Gun-control advocates — while understanding Obama’s attempt to show hunters and sportsmen he’s not after their legal guns — worry that he risks looking hypocritical.

“Being dogmatic on guns doesn’t seem to work, although pretending to shoot doesn’t work, either,” said a Democratic source who requested anonymity for fear of upsetting the White House.

“At least it didn’t work for John Kerry in ’04,” said the insider to the gun-control lobby.

During the 2004 presidential race, Democrat Kerry, a decorated Vietnam War veteran, was lampooned after it was discovered he went hunting with a borrowed camouflage jacket and shotgun.
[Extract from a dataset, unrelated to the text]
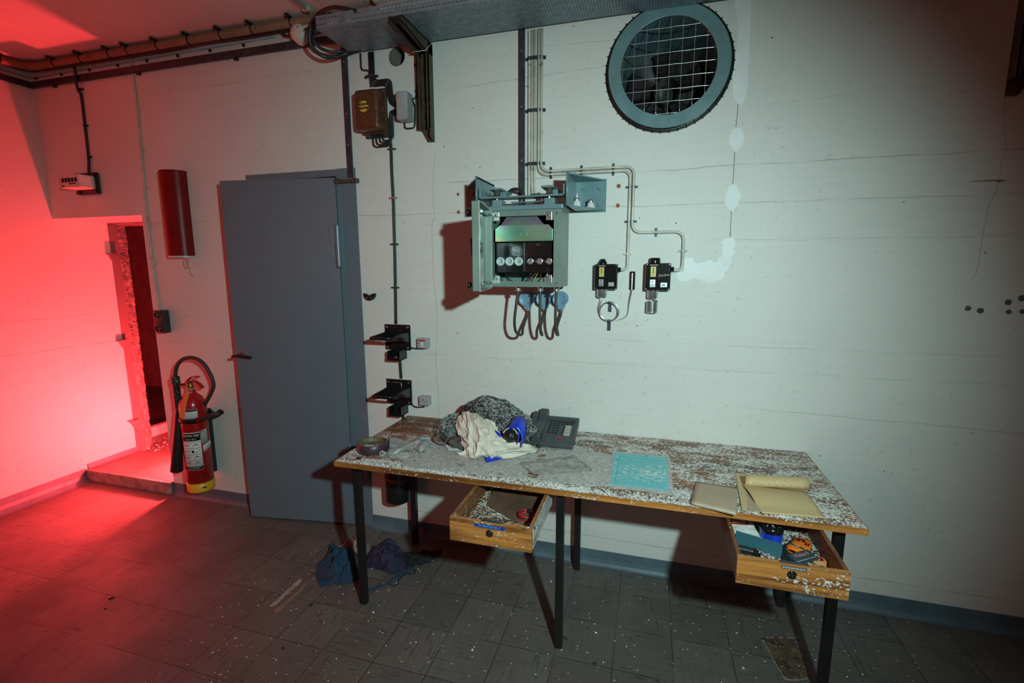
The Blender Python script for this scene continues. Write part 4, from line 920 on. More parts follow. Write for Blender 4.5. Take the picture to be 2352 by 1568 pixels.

And Republican candidate Mitt Romney was mocked for saying he went hunting for “varmint.”

But Robert Zimmerman, a Democratic National Committee official from New York, praised Obama’s effort to connect with hunters and sportsmen.

“If President Obama was dressed as Rambo and holding an AK-47 in each arm, the NRA would complain that he wasn’t sensitive enough to gun owners,” Zimmerman said.

“Obama is showing that people who support gun safety respect hunters and sportsmen who want to legally own guns.”

Obama’s gun-control plan includes banning assault weapons and limiting bullets in ammo clips. It also calls for stricter background checks.

The NRA opposes the plan, arguing that authorities should just better enforce existing gun laws.

He said gun-control advocates just want to get illegal guns out of the hands of criminals who kill innocent civilians.